* Begin *
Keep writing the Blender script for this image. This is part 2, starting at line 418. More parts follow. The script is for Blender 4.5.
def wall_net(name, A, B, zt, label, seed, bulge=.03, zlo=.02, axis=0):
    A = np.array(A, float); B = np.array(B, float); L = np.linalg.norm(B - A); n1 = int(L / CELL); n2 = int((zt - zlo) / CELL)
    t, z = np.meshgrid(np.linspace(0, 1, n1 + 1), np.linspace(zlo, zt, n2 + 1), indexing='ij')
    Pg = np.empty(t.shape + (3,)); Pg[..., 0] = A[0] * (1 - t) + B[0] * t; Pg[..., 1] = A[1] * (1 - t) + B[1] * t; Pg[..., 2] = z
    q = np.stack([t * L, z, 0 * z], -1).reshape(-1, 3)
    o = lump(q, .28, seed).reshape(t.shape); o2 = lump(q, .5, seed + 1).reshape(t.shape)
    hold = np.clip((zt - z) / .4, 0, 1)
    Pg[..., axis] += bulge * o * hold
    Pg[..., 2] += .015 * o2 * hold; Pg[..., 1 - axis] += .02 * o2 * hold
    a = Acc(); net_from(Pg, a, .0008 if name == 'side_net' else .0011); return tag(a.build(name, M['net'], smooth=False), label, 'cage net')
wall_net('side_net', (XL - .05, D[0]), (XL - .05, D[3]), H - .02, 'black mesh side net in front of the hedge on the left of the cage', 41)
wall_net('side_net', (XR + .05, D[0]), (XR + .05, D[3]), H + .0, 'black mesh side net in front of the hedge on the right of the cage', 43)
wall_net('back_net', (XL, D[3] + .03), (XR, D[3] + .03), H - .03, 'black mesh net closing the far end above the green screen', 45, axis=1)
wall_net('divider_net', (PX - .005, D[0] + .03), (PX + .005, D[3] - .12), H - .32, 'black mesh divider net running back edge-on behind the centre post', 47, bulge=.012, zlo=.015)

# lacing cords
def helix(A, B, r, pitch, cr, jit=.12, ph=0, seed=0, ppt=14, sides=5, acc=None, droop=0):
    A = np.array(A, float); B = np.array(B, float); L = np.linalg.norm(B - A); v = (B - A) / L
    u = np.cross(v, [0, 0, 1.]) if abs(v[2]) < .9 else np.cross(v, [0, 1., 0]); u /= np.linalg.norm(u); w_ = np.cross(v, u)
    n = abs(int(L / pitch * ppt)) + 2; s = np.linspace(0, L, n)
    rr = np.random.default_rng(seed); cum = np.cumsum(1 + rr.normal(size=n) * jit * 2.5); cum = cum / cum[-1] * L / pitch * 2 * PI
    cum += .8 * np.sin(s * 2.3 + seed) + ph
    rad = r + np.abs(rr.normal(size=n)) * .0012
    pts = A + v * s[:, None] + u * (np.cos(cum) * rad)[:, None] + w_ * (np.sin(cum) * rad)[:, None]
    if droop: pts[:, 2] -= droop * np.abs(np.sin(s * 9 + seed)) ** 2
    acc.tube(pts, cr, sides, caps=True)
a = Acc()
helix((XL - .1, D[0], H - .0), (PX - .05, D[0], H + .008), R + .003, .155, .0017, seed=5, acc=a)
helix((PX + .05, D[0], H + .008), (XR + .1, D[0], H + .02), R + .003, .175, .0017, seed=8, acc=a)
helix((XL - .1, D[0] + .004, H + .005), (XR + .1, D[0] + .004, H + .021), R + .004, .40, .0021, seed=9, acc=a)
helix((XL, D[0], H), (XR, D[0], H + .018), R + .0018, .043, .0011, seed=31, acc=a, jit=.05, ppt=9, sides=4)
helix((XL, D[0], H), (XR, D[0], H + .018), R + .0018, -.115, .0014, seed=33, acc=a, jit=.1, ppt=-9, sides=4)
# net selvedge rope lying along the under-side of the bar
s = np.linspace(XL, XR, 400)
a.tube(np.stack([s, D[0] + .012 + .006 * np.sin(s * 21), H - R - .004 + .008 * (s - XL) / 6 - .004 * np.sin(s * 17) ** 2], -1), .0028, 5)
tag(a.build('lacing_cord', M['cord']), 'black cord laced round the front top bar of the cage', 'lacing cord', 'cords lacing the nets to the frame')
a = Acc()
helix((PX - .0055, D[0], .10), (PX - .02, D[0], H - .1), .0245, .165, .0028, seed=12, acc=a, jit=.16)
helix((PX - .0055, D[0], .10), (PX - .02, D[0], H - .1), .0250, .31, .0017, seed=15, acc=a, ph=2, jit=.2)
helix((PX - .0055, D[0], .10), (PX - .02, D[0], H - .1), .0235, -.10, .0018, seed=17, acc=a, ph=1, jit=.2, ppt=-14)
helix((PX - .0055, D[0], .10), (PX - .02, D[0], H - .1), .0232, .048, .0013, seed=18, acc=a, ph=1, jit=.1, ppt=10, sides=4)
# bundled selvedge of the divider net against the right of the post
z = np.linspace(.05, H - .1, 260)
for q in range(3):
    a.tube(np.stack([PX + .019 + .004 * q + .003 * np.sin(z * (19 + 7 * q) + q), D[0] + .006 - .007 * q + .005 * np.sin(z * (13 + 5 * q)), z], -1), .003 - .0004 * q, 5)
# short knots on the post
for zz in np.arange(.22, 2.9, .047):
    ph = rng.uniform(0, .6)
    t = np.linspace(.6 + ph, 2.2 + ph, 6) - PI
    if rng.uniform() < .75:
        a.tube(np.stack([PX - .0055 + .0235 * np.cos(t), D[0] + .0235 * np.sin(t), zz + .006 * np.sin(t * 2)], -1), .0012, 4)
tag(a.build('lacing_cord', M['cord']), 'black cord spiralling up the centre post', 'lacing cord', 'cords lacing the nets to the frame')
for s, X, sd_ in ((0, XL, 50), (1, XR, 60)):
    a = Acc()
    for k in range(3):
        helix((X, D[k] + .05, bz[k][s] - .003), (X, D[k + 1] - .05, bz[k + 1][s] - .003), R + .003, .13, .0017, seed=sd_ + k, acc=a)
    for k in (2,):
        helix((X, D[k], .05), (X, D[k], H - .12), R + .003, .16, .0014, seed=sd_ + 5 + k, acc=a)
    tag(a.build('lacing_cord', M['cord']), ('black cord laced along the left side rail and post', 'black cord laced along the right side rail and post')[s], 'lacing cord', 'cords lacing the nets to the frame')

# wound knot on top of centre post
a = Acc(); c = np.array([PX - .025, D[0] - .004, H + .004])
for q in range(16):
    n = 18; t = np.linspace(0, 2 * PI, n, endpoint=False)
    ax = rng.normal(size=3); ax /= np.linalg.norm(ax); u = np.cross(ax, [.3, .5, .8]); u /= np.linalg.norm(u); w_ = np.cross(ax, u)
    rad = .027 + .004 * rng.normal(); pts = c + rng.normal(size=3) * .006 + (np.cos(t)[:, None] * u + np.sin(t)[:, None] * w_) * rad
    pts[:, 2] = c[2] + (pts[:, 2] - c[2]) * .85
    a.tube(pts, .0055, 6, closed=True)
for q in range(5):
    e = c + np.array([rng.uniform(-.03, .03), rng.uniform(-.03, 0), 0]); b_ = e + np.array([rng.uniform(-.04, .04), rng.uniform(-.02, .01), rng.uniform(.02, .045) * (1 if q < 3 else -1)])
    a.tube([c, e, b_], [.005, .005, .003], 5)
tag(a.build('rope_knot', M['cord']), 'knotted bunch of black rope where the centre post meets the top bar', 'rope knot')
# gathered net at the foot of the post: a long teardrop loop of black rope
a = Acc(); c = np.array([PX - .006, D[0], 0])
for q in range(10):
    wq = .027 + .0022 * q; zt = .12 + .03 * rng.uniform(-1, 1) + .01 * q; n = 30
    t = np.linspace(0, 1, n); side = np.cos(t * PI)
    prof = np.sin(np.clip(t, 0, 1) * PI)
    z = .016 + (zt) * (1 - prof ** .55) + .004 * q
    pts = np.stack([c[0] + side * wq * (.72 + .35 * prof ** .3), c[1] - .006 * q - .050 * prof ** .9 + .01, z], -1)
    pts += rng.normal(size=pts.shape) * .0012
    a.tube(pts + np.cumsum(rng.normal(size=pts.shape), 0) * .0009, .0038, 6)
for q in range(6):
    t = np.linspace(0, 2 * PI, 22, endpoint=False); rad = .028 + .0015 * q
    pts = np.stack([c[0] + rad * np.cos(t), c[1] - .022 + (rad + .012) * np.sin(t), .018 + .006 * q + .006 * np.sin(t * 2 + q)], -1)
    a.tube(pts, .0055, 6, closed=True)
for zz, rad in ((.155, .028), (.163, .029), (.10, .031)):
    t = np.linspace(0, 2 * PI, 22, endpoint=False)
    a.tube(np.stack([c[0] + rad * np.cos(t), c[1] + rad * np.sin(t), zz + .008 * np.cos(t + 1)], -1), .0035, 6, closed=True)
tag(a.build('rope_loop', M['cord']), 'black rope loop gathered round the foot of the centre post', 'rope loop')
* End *
Restate word for word only the lines running from the beginning of the data to the line holding "wall_net('divider_net', (PX - .005, D[0]", both included.

## Task output
Keep writing the Blender script for this image. This is part 2, starting at line 418. More parts follow. The script is for Blender 4.5.
def wall_net(name, A, B, zt, label, seed, bulge=.03, zlo=.02, axis=0):
    A = np.array(A, float); B = np.array(B, float); L = np.linalg.norm(B - A); n1 = int(L / CELL); n2 = int((zt - zlo) / CELL)
    t, z = np.meshgrid(np.linspace(0, 1, n1 + 1), np.linspace(zlo, zt, n2 + 1), indexing='ij')
    Pg = np.empty(t.shape + (3,)); Pg[..., 0] = A[0] * (1 - t) + B[0] * t; Pg[..., 1] = A[1] * (1 - t) + B[1] * t; Pg[..., 2] = z
    q = np.stack([t * L, z, 0 * z], -1).reshape(-1, 3)
    o = lump(q, .28, seed).reshape(t.shape); o2 = lump(q, .5, seed + 1).reshape(t.shape)
    hold = np.clip((zt - z) / .4, 0, 1)
    Pg[..., axis] += bulge * o * hold
    Pg[..., 2] += .015 * o2 * hold; Pg[..., 1 - axis] += .02 * o2 * hold
    a = Acc(); net_from(Pg, a, .0008 if name == 'side_net' else .0011); return tag(a.build(name, M['net'], smooth=False), label, 'cage net')
wall_net('side_net', (XL - .05, D[0]), (XL - .05, D[3]), H - .02, 'black mesh side net in front of the hedge on the left of the cage', 41)
wall_net('side_net', (XR + .05, D[0]), (XR + .05, D[3]), H + .0, 'black mesh side net in front of the hedge on the right of the cage', 43)
wall_net('back_net', (XL, D[3] + .03), (XR, D[3] + .03), H - .03, 'black mesh net closing the far end above the green screen', 45, axis=1)
wall_net('divider_net', (PX - .005, D[0] + .03), (PX + .005, D[3] - .12), H - .32, 'black mesh divider net running back edge-on behind the centre post', 47, bulge=.012, zlo=.015)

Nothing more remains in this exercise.